Writ of error dismissed for want of jurisdiction, it not appearing that the value of the premises in this suit is $2,000.

Konig v. Bayard. 1 P.

WILLIAM KONIG, who is an Alien, Plaintiff below, v. WILLIAM BAYARD, WILLIAM BAYARD, JR., ROBERT BAYARD, AND JACOB Le Roy, Citizens of the State of New York.

1 P. 250.

An acceptor, supra protest, for the honor of the indorser, may, on payment of the bill, recover of the indorser, though he accepted at the instance of the drawee, and as his agent, provided the indorser is not damnified by this indirect mode of proceeding on the part of the drawee.

THE case is stated in the opinion of the court.

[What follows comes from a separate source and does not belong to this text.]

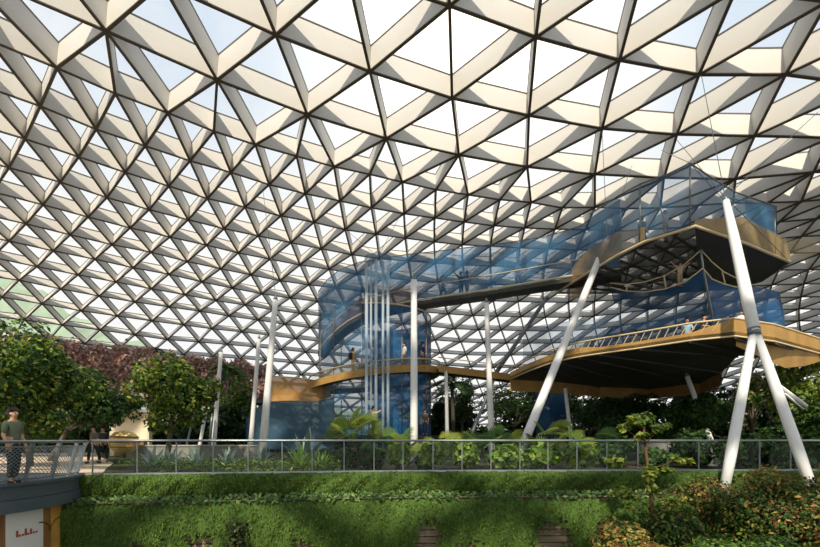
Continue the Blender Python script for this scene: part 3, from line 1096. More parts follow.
sheet([low1, [(614, 303, 27.8), (630, 307, 27.5), (648, 310, 27), (667, 309, 26.6), (688, 301, 26.2), (706, 285, 25.6)]], 'net_band', 'bluedeep')
sheet([[(614, 303, 27.8), (630, 307, 27.5), (648, 310, 27), (667, 309, 26.6), (688, 301, 26.2), (706, 285, 25.6)],
       [(560, 356, 31), (590, 354, 29), (620, 352, 28), (655, 352, 27), (690, 352, 26.4), (717, 352, 25.8)]], 'net_slope', 'bluepale')
sheet([[(703, 268, 25.5), (712, 279, 25.6), (724, 284, 25.8), (736, 287, 26), (750, 286, 26.3), (768, 289, 26.6), (779, 292, 27)],
       [(708, 305, 25.5), (720, 308, 25.7), (732, 309, 25.9), (744, 309, 26.1), (756, 309, 26.4), (772, 310, 26.7), (784, 312, 27)],
       [(717, 352, 25.6), (728, 352, 25.8), (740, 353, 26), (752, 354, 26.2), (764, 355, 26.4), (776, 356, 26.8), (789, 357, 27.2)]], 'net_wall', 'bluedeep')
sheet([[(612, 326, 28.5), (650, 322, 28), (690, 310, 27), (713, 296, 26)], [(590, 356, 28.5), (640, 352, 28), (690, 352, 27), (720, 352, 26)]], 'net_low', 'bluedeep')
ropes([[at(779, 292, 27), at(789, 357, 27.2)]], 0.04, 'rope', 'cable', hn)

# ---- lower platform on the right
LZ = 5.3
lpf = thing('lower_platform', 'large low slung platform with tan rim and dark underside on the right', 'platform', atz(735, 338, LZ))
nr = [(510, 379.5), (530, 371), (545, 365.5), (560, 361), (580, 357), (600, 354), (640, 348.5), (690, 341), (735, 336.5), (775, 342), (820, 354), (880, 366)]
fr = [(870, 378), (800, 366), (760, 356), (738, 356), (722, 372), (700, 383), (650, 389), (600, 387), (558, 382)]


def lz(px, py):
    return atz(px, py, LZ)


NR = [lz(*p) for p in nr]
FRr = [lz(*p) for p in fr]
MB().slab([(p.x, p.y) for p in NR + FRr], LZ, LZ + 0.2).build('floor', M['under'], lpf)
MB().wall(NR, [p + Vector((0, 0, 0.5 if k < 5 else 0.34 if k < 8 else 0.75)) for k, p in enumerate(NR)]).build('rim', M['tan'], lpf)
MB().wall([p + Vector((0, 0, -0.8)) for p in FRr[4:] + [NR[0]]], [p + Vector((0, 0, 0.15)) for p in FRr[4:] + [NR[0]]]).build('back_rim', M['tan'], lpf)
ropes([[p + Vector((0, 0, 0.75)) for p in NR]], 0.04, 'handrail', 'tanpale', lpf)
ropes([[p + Vector((0, 0, 0.02)) for p in NR]], 0.04, 'edge_tube', 'tanpale', lpf)
bl = MB()
for k in range(3, 8):
    a, b = NR[k], NR[k + 1]
    m_ = max(2, int((b - a).length / 0.32))
    for q in range(m_):
        p = a + (b - a) * (q / m_)
        bl.bar(p + Vector((0, 0, 0.3)), p + (b - a) / m_ * 0.7 + Vector((0, 0, 0.75)), 0.03, 0.03, Vector((0, 1, 0)))
bl.build('baluster', M['tanpale'], lpf)
rb = MB()
for k in range(2, 11):
    a = NR[k]
    b = FRr[min(8, max(0, 9 - k))]
    rb.bar(a + Vector((0, 0, -0.09)), b + Vector((0, 0, -0.09)), 0.05, 0.08)
rb.build('joist', mat('joist_grey', (70, 74, 74), 0.5), lpf)
MB().wall([at(736, 346, 20.3), at(760, 357, 21), at(785, 368, 22), at(805, 366, 23), at(825, 360, 24), at(870, 372, 25)], [at(736, 337, 20.1), at(760, 339.5, 20.8), at(785, 344, 21.6), at(805, 349, 22.6), at(825, 355, 23.8), at(870, 363, 25)]).build('apron', M['tan'], lpf, True)
MB().wall([at(523, 372, 36), at(560, 366, 35), at(605, 360, 34)], [at(523, 328, 36), at(560, 322, 35), at(605, 318, 34)]).build('net_screen', netmat('grey_blue_net', (84, 112, 138), 0.5, 0.15), lpf)
MB().wall([gx(536, 38, 0.0), gx(550, 37.5, 0.0), gx(566, 38, 0.0)], [at(536, 386, 38), at(550, 386, 37.5), at(566, 386, 38)]).build('net_shaft', M['bluedeep'], lpf)

# ---- thin suspension cables up to the roof
def cable(label, p, q, r=0.018):
    o = MB().tube([p, q], r, 5).build('cable', M['cable'])
    tag(o, label, 'cable', 'thin suspension cables')


def roofpt(px, py):
    h = roof_hit(px, py)
    return Vector(h)


mt = T_ + (T_ - J).normalized() * 0.2
cable('thin cable from the forked mast top going straight up to the roof', mt, roofpt(701, 73))
cable('thin cable from the forked mast top to the roof on its left', mt, roofpt(676, 139))
cable('thin cable from the forked mast top slanting right to the roof', mt, roofpt(818, 112))
cable('thin cable from the forked mast top down to the canopy corner', mt, at(777, 207, 24.6))
cable('thin cable from the forked mast top down to the right tip of the upper platform', mt, atz(790, 262, UZ))
pt = at(607, 239, 26.5)
cable('thin cable from the big leaning mast up to the roof, left of its twin', pt, roofpt(602, 129))
cable('thin cable from the big leaning mast up to the roof, right of its twin', pt, roofpt(632, 165))
cable('thin cable from the tall leaning pole left of the tower to the roof', at(276, 299, 26), roofpt(263, 190))
cable('thin cable from the tower cap to the roof on its right', at(378, 257, 30.2), roofpt(401, 214))
cable('thin cable from the tower cap to the roof on its left', at(378, 257, 30.2), roofpt(345, 229))
cable('thin cable from the canopy peak left to the roof', hi[4], roofpt(661, 150))
cable('thin cable from the canopy peak right to the roof', hi[4], roofpt(728, 205))
# ------------------------------------------------------------------ plants
def limb(a, b, r0, r1, n=6, wob=0.06):
    a, b = Vector(a), Vector(b)
    L = (b - a).length
    pts, rr = [], []
    for k in range(n + 1):
        t = k / n
        o = Vector((random.uniform(-1, 1), random.uniform(-1, 1), 0)) * wob * L * 0.3 if 0 < k < n else Vector()
        pts.append(a + (b - a) * t + o)
        rr.append(r0 + (r1 - r0) * t)
    return pts, rr


def tree(label, base, crown, rad, n, cols, k=16, size=(0.14, 0.30), group='background trees', bark='barkgrey', tr=0.14, name='tree', cr=0.34, aspect=0.55):
    base = Vector(base)
    crown = Vector(crown)
    r = thing(name, label, 'tree', base, group)
    P, N, cc = clumps(crown, rad, k, n, cr)
    P[:, 2] = np.maximum(P[:, 2], base.z + 0.15)
    tb_ = MB()
    fork = base + (crown - base) * 0.55
    fork.z = max(fork.z, base.z + 0.4)
    p_, r_ = limb(base, fork, tr, tr * 0.75)
    tb_.tube(p_, r_, 10)
    trk = tb_.build('trunk', M[bark], r, True)
    br_ = MB()
    for q in range(min(8, k)):
        e_ = Vector(cc[q])
        p_, r_ = limb(fork - Vector((0, 0, 0.1)), e_, tr * 0.55, tr * 0.12)
        br_.tube(p_, r_, 7)
    br_.build('branch', M[bark], trk, True)
    tag(leaves('foliage', P, N, rng.uniform(size[0], size[1], n), pal(cols, n, 0.22), aspect, r), kind='stuff')
    return r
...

Webster and Hoffman, for the plaintiffs.

D. B. Ogden and Oakley, contrà.

*

MARSHALL, C. J., delivered the opinion of the court. [* 261] This suit was brought in the court of the United States for the second circuit and district of New York, on a bill of exchange, drawn by John C. Delprat, of Baltimore, on Messrs. N. and J. and R. Van Staphorst, of Amsterdam, in favor of Le Roy, Bayard, and Co., of New York, and indorsed by them. The bill was regularly presented and protested, after which it was accepted and paid by the plaintiff, for the honor of the defendants. The jury found a verdict for the plaintiff, subject to the opinion of the court, on a case stated by the parties. The judges of the circuit court were divided in opinion on the following points:

1. Whether the letters offered in evidence by the defendants, and objected to, ought to have been admitted.

2. Whether the plaintiff had a right, under the circumstances, to accept and pay the bill in question, under protest, for the honor of the defendants, and is entitled to recover the amount, with charges and interest.

The first question is understood to be waived. It is a question which was decided by the court at the trial, and could not arise after verdict, unless a motion had been made for a new trial.

The second requires an examination of the case stated by counsel. The bill was transmitted by Le Roy, Bayard, and Co., to Messrs. Rougemont and Behrends, of London, to have it presented for acceptance, who inclosed it to the plaintiff in a letter, from which the following is an extract: "We beg you to have the inclosed accepted; 1st, of fl. 21,500, 60 days, on N. and J. and R. Van Staphorst, and hold the same to the disposal of 2d, 3d, and 4th. You will oblige me by mentioning the day of acceptance, and in case of refusal, you will have the bill protested."